* START Recorded data *
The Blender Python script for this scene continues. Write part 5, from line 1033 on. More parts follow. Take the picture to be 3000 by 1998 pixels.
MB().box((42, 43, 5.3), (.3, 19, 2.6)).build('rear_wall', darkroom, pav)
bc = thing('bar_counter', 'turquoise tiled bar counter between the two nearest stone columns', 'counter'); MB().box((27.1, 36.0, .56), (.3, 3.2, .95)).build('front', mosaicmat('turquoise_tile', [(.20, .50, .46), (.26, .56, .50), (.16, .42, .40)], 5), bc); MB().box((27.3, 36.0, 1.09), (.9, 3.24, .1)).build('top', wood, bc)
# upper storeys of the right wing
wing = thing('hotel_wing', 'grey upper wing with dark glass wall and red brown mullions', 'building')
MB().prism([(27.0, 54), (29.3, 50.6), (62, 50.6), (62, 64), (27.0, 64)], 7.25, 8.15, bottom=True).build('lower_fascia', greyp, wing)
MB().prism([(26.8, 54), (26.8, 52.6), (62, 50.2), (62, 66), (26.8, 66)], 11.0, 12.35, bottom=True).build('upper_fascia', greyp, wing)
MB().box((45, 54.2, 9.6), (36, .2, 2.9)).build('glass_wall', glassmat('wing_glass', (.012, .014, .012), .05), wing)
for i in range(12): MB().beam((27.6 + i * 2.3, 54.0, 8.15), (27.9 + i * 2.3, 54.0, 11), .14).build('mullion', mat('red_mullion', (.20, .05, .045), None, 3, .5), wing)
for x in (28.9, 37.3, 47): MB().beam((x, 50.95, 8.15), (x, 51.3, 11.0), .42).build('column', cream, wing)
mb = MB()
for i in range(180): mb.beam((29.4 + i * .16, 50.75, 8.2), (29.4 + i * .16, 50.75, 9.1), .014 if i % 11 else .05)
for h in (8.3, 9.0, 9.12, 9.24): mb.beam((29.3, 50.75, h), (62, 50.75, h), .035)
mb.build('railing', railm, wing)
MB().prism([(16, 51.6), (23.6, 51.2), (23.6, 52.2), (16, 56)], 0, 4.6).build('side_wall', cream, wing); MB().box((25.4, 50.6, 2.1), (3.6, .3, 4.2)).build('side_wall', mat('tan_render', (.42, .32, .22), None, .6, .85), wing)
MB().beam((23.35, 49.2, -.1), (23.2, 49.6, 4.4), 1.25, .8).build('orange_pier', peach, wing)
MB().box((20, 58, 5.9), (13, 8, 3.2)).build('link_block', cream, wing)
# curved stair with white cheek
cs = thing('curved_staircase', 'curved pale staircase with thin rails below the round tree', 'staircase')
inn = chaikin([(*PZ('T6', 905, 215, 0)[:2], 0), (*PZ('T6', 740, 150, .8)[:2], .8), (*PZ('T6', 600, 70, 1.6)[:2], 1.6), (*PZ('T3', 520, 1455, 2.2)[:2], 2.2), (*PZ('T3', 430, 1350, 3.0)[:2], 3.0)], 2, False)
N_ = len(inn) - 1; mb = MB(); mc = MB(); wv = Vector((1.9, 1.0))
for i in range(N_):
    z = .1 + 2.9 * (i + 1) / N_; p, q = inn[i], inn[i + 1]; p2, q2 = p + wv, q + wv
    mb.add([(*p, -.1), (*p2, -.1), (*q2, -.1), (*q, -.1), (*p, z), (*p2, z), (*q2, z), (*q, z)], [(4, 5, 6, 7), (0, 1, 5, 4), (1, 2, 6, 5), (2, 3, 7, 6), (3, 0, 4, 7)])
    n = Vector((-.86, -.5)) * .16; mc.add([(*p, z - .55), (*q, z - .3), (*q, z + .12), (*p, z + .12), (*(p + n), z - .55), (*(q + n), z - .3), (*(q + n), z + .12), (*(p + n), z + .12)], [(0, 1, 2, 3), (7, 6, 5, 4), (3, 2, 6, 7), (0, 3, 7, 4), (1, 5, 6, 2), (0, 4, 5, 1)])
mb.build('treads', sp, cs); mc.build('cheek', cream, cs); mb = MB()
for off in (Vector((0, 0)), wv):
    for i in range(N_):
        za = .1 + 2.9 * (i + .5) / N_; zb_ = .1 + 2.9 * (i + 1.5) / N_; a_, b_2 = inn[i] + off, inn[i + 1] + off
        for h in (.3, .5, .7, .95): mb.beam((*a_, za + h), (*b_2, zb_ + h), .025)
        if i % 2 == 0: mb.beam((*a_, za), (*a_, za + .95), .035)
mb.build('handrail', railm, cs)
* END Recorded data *
### Requirements
From the first line to the last, please quote the material above exactly.

### Completed exercise
The Blender Python script for this scene continues. Write part 5, from line 1033 on. More parts follow. Take the picture to be 3000 by 1998 pixels.
MB().box((42, 43, 5.3), (.3, 19, 2.6)).build('rear_wall', darkroom, pav)
bc = thing('bar_counter', 'turquoise tiled bar counter between the two nearest stone columns', 'counter'); MB().box((27.1, 36.0, .56), (.3, 3.2, .95)).build('front', mosaicmat('turquoise_tile', [(.20, .50, .46), (.26, .56, .50), (.16, .42, .40)], 5), bc); MB().box((27.3, 36.0, 1.09), (.9, 3.24, .1)).build('top', wood, bc)
# upper storeys of the right wing
wing = thing('hotel_wing', 'grey upper wing with dark glass wall and red brown mullions', 'building')
MB().prism([(27.0, 54), (29.3, 50.6), (62, 50.6), (62, 64), (27.0, 64)], 7.25, 8.15, bottom=True).build('lower_fascia', greyp, wing)
MB().prism([(26.8, 54), (26.8, 52.6), (62, 50.2), (62, 66), (26.8, 66)], 11.0, 12.35, bottom=True).build('upper_fascia', greyp, wing)
MB().box((45, 54.2, 9.6), (36, .2, 2.9)).build('glass_wall', glassmat('wing_glass', (.012, .014, .012), .05), wing)
for i in range(12): MB().beam((27.6 + i * 2.3, 54.0, 8.15), (27.9 + i * 2.3, 54.0, 11), .14).build('mullion', mat('red_mullion', (.20, .05, .045), None, 3, .5), wing)
for x in (28.9, 37.3, 47): MB().beam((x, 50.95, 8.15), (x, 51.3, 11.0), .42).build('column', cream, wing)
mb = MB()
for i in range(180): mb.beam((29.4 + i * .16, 50.75, 8.2), (29.4 + i * .16, 50.75, 9.1), .014 if i % 11 else .05)
for h in (8.3, 9.0, 9.12, 9.24): mb.beam((29.3, 50.75, h), (62, 50.75, h), .035)
mb.build('railing', railm, wing)
MB().prism([(16, 51.6), (23.6, 51.2), (23.6, 52.2), (16, 56)], 0, 4.6).build('side_wall', cream, wing); MB().box((25.4, 50.6, 2.1), (3.6, .3, 4.2)).build('side_wall', mat('tan_render', (.42, .32, .22), None, .6, .85), wing)
MB().beam((23.35, 49.2, -.1), (23.2, 49.6, 4.4), 1.25, .8).build('orange_pier', peach, wing)
MB().box((20, 58, 5.9), (13, 8, 3.2)).build('link_block', cream, wing)
# curved stair with white cheek
cs = thing('curved_staircase', 'curved pale staircase with thin rails below the round tree', 'staircase')
inn = chaikin([(*PZ('T6', 905, 215, 0)[:2], 0), (*PZ('T6', 740, 150, .8)[:2], .8), (*PZ('T6', 600, 70, 1.6)[:2], 1.6), (*PZ('T3', 520, 1455, 2.2)[:2], 2.2), (*PZ('T3', 430, 1350, 3.0)[:2], 3.0)], 2, False)
N_ = len(inn) - 1; mb = MB(); mc = MB(); wv = Vector((1.9, 1.0))
for i in range(N_):
    z = .1 + 2.9 * (i + 1) / N_; p, q = inn[i], inn[i + 1]; p2, q2 = p + wv, q + wv
    mb.add([(*p, -.1), (*p2, -.1), (*q2, -.1), (*q, -.1), (*p, z), (*p2, z), (*q2, z), (*q, z)], [(4, 5, 6, 7), (0, 1, 5, 4), (1, 2, 6, 5), (2, 3, 7, 6), (3, 0, 4, 7)])
    n = Vector((-.86, -.5)) * .16; mc.add([(*p, z - .55), (*q, z - .3), (*q, z + .12), (*p, z + .12), (*(p + n), z - .55), (*(q + n), z - .3), (*(q + n), z + .12), (*(p + n), z + .12)], [(0, 1, 2, 3), (7, 6, 5, 4), (3, 2, 6, 7), (0, 3, 7, 4), (1, 5, 6, 2), (0, 4, 5, 1)])
mb.build('treads', sp, cs); mc.build('cheek', cream, cs); mb = MB()
for off in (Vector((0, 0)), wv):
    for i in range(N_):
        za = .1 + 2.9 * (i + .5) / N_; zb_ = .1 + 2.9 * (i + 1.5) / N_; a_, b_2 = inn[i] + off, inn[i + 1] + off
        for h in (.3, .5, .7, .95): mb.beam((*a_, za + h), (*b_2, zb_ + h), .025)
        if i % 2 == 0: mb.beam((*a_, za), (*a_, za + .95), .035)
mb.build('handrail', railm, cs)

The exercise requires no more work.